Aussi, à un niveau psychothérapeutique et notamment au niveau de l’estime de soi, la prise en compte des bénéfices de l’interdépendance vient influencer les prises en charge. Pendant de nombreuses années, les thérapies visant l’amélioration de l’estime de soi promouvaient le développement de compétences individuelles et du sentiment de valeur personnelle.
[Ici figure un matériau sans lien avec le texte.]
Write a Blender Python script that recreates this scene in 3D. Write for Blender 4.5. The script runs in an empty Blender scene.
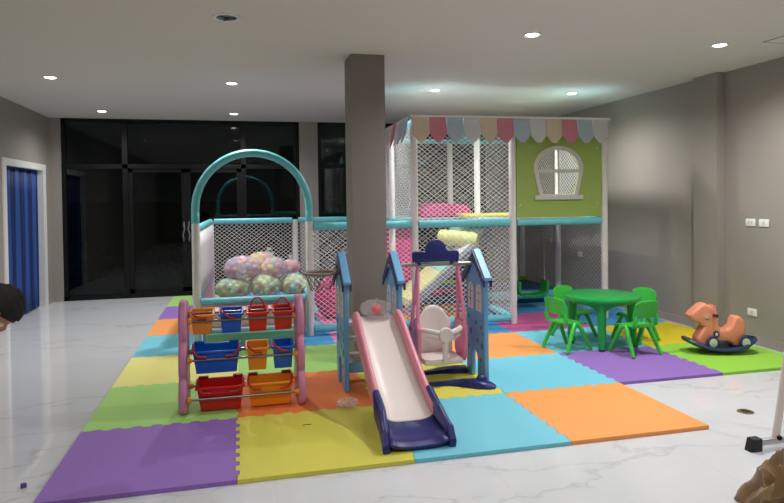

Or aujourd’hui, avec les avancées scientifiques en la matière, on s’attache de plus en plus à développer l’acceptation, voir le développement de l’interdépendance, en faisant prendre conscience aux personnes de leurs forces et de leurs faiblesses, en leur apprenant que demander de l’aide sans honte ni culpabilité les rendra beaucoup plus efficace et épanoui plutôt que le fait de ne vouloir se débrouiller que par eux-même. 
 

Aujourd’hui, la clé de l’épanouissement personnel et d’une bonne estime de soi réside dans l’interdépendance, avec la conscience apaisée de ses limites et la demande d’aide plutôt que la dissimulation de ses failles.